:: DATA ROWS ::

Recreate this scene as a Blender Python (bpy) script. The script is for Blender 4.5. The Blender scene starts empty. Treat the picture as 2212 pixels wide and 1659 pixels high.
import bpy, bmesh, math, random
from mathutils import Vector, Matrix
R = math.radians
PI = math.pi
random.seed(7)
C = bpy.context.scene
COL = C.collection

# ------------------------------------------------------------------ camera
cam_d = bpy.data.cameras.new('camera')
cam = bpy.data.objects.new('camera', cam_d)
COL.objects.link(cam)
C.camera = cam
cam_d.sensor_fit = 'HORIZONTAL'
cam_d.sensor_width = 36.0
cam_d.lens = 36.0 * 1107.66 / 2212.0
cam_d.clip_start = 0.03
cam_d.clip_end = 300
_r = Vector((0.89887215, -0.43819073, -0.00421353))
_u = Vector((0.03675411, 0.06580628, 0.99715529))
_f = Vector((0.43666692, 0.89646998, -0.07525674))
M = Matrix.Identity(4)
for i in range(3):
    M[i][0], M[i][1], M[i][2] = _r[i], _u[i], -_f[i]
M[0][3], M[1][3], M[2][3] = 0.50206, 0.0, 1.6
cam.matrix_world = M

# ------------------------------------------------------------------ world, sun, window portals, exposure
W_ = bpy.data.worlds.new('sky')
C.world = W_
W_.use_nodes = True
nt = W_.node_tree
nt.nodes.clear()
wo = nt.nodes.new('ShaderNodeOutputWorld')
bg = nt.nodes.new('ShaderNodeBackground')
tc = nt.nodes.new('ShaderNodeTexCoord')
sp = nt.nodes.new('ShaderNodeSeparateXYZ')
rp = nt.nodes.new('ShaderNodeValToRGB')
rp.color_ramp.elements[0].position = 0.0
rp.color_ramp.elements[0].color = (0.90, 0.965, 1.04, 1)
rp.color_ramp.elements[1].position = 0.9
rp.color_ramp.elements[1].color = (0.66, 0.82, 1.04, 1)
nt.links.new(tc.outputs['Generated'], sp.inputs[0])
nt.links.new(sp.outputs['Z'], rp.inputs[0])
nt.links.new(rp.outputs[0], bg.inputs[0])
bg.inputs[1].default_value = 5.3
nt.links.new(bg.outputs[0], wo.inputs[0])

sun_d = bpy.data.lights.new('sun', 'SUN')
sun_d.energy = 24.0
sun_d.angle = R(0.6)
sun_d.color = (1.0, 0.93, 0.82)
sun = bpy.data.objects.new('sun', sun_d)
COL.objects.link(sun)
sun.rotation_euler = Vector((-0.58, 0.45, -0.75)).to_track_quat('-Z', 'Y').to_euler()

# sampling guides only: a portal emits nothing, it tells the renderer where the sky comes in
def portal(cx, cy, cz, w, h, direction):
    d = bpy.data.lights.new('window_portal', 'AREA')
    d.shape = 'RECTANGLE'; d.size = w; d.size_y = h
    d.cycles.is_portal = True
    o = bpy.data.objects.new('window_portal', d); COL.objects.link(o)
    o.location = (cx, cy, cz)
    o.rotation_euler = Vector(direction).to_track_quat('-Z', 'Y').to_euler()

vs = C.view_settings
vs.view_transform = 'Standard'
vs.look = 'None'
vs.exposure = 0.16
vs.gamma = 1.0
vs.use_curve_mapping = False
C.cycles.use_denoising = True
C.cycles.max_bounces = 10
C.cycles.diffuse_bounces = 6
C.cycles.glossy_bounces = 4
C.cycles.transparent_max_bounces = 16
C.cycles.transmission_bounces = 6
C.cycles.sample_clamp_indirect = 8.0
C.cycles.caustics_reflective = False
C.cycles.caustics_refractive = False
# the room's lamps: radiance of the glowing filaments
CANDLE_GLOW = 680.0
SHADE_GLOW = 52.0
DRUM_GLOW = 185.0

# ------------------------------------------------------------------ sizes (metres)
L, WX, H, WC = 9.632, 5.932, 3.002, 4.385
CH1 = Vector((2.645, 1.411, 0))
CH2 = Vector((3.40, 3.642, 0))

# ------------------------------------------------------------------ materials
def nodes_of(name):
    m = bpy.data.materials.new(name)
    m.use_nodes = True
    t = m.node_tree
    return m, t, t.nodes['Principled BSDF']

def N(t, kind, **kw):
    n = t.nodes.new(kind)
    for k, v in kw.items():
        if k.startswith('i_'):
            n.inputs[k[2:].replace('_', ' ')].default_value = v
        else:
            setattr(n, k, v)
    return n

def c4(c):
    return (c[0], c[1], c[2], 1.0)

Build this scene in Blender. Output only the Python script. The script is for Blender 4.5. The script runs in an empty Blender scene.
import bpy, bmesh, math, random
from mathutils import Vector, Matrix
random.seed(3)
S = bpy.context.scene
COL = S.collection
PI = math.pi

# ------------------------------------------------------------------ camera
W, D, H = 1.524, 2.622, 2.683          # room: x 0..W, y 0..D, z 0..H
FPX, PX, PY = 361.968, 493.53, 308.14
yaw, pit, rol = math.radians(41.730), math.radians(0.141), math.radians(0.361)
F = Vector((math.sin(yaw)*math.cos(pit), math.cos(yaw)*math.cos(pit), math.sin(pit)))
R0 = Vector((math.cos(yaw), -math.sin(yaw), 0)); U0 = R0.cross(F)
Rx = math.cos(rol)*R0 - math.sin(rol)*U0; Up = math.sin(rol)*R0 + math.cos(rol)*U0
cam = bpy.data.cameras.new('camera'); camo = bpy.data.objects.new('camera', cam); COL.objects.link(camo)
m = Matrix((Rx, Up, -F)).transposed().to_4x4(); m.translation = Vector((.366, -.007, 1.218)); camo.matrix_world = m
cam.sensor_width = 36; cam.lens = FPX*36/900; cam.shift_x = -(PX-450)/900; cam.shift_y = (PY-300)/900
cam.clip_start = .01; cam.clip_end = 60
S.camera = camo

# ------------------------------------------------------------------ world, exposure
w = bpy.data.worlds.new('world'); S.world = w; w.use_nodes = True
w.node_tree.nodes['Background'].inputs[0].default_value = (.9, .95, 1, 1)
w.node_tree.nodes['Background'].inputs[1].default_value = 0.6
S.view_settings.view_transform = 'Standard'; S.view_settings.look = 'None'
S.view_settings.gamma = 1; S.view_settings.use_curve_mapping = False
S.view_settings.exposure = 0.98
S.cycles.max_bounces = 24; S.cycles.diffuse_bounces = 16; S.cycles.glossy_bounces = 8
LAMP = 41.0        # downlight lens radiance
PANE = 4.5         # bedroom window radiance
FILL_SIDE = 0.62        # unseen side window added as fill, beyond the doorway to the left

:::

Copy the data above in full, character for character.

• **ANSWER TO THIS TASK**
Recreate this scene as a Blender Python (bpy) script. The script is for Blender 4.5. The Blender scene starts empty. Treat the picture as 2212 pixels wide and 1659 pixels high.
import bpy, bmesh, math, random
from mathutils import Vector, Matrix
R = math.radians
PI = math.pi
random.seed(7)
C = bpy.context.scene
COL = C.collection

# ------------------------------------------------------------------ camera
cam_d = bpy.data.cameras.new('camera')
cam = bpy.data.objects.new('camera', cam_d)
COL.objects.link(cam)
C.camera = cam
cam_d.sensor_fit = 'HORIZONTAL'
cam_d.sensor_width = 36.0
cam_d.lens = 36.0 * 1107.66 / 2212.0
cam_d.clip_start = 0.03
cam_d.clip_end = 300
_r = Vector((0.89887215, -0.43819073, -0.00421353))
_u = Vector((0.03675411, 0.06580628, 0.99715529))
_f = Vector((0.43666692, 0.89646998, -0.07525674))
M = Matrix.Identity(4)
for i in range(3):
    M[i][0], M[i][1], M[i][2] = _r[i], _u[i], -_f[i]
M[0][3], M[1][3], M[2][3] = 0.50206, 0.0, 1.6
cam.matrix_world = M

# ------------------------------------------------------------------ world, sun, window portals, exposure
W_ = bpy.data.worlds.new('sky')
C.world = W_
W_.use_nodes = True
nt = W_.node_tree
nt.nodes.clear()
wo = nt.nodes.new('ShaderNodeOutputWorld')
bg = nt.nodes.new('ShaderNodeBackground')
tc = nt.nodes.new('ShaderNodeTexCoord')
sp = nt.nodes.new('ShaderNodeSeparateXYZ')
rp = nt.nodes.new('ShaderNodeValToRGB')
rp.color_ramp.elements[0].position = 0.0
rp.color_ramp.elements[0].color = (0.90, 0.965, 1.04, 1)
rp.color_ramp.elements[1].position = 0.9
rp.color_ramp.elements[1].color = (0.66, 0.82, 1.04, 1)
nt.links.new(tc.outputs['Generated'], sp.inputs[0])
nt.links.new(sp.outputs['Z'], rp.inputs[0])
nt.links.new(rp.outputs[0], bg.inputs[0])
bg.inputs[1].default_value = 5.3
nt.links.new(bg.outputs[0], wo.inputs[0])

sun_d = bpy.data.lights.new('sun', 'SUN')
sun_d.energy = 24.0
sun_d.angle = R(0.6)
sun_d.color = (1.0, 0.93, 0.82)
sun = bpy.data.objects.new('sun', sun_d)
COL.objects.link(sun)
sun.rotation_euler = Vector((-0.58, 0.45, -0.75)).to_track_quat('-Z', 'Y').to_euler()

# sampling guides only: a portal emits nothing, it tells the renderer where the sky comes in
def portal(cx, cy, cz, w, h, direction):
    d = bpy.data.lights.new('window_portal', 'AREA')
    d.shape = 'RECTANGLE'; d.size = w; d.size_y = h
    d.cycles.is_portal = True
    o = bpy.data.objects.new('window_portal', d); COL.objects.link(o)
    o.location = (cx, cy, cz)
    o.rotation_euler = Vector(direction).to_track_quat('-Z', 'Y').to_euler()

vs = C.view_settings
vs.view_transform = 'Standard'
vs.look = 'None'
vs.exposure = 0.16
vs.gamma = 1.0
vs.use_curve_mapping = False
C.cycles.use_denoising = True
C.cycles.max_bounces = 10
C.cycles.diffuse_bounces = 6
C.cycles.glossy_bounces = 4
C.cycles.transparent_max_bounces = 16
C.cycles.transmission_bounces = 6
C.cycles.sample_clamp_indirect = 8.0
C.cycles.caustics_reflective = False
C.cycles.caustics_refractive = False
# the room's lamps: radiance of the glowing filaments
CANDLE_GLOW = 680.0
SHADE_GLOW = 52.0
DRUM_GLOW = 185.0

# ------------------------------------------------------------------ sizes (metres)
L, WX, H, WC = 9.632, 5.932, 3.002, 4.385
CH1 = Vector((2.645, 1.411, 0))
CH2 = Vector((3.40, 3.642, 0))

# ------------------------------------------------------------------ materials
def nodes_of(name):
    m = bpy.data.materials.new(name)
    m.use_nodes = True
    t = m.node_tree
    return m, t, t.nodes['Principled BSDF']

def N(t, kind, **kw):
    n = t.nodes.new(kind)
    for k, v in kw.items():
        if k.startswith('i_'):
            n.inputs[k[2:].replace('_', ' ')].default_value = v
        else:
            setattr(n, k, v)
    return n

def c4(c):
    return (c[0], c[1], c[2], 1.0)

Build this scene in Blender. Output only the Python script. The script is for Blender 4.5. The script runs in an empty Blender scene.
import bpy, bmesh, math, random
from mathutils import Vector, Matrix
random.seed(3)
S = bpy.context.scene
COL = S.collection
PI = math.pi

# ------------------------------------------------------------------ camera
W, D, H = 1.524, 2.622, 2.683          # room: x 0..W, y 0..D, z 0..H
FPX, PX, PY = 361.968, 493.53, 308.14
yaw, pit, rol = math.radians(41.730), math.radians(0.141), math.radians(0.361)
F = Vector((math.sin(yaw)*math.cos(pit), math.cos(yaw)*math.cos(pit), math.sin(pit)))
R0 = Vector((math.cos(yaw), -math.sin(yaw), 0)); U0 = R0.cross(F)
Rx = math.cos(rol)*R0 - math.sin(rol)*U0; Up = math.sin(rol)*R0 + math.cos(rol)*U0
cam = bpy.data.cameras.new('camera'); camo = bpy.data.objects.new('camera', cam); COL.objects.link(camo)
m = Matrix((Rx, Up, -F)).transposed().to_4x4(); m.translation = Vector((.366, -.007, 1.218)); camo.matrix_world = m
cam.sensor_width = 36; cam.lens = FPX*36/900; cam.shift_x = -(PX-450)/900; cam.shift_y = (PY-300)/900
cam.clip_start = .01; cam.clip_end = 60
S.camera = camo

# ------------------------------------------------------------------ world, exposure
w = bpy.data.worlds.new('world'); S.world = w; w.use_nodes = True
w.node_tree.nodes['Background'].inputs[0].default_value = (.9, .95, 1, 1)
w.node_tree.nodes['Background'].inputs[1].default_value = 0.6
S.view_settings.view_transform = 'Standard'; S.view_settings.look = 'None'
S.view_settings.gamma = 1; S.view_settings.use_curve_mapping = False
S.view_settings.exposure = 0.98
S.cycles.max_bounces = 24; S.cycles.diffuse_bounces = 16; S.cycles.glossy_bounces = 8
LAMP = 41.0        # downlight lens radiance
PANE = 4.5         # bedroom window radiance
FILL_SIDE = 0.62        # unseen side window added as fill, beyond the doorway to the left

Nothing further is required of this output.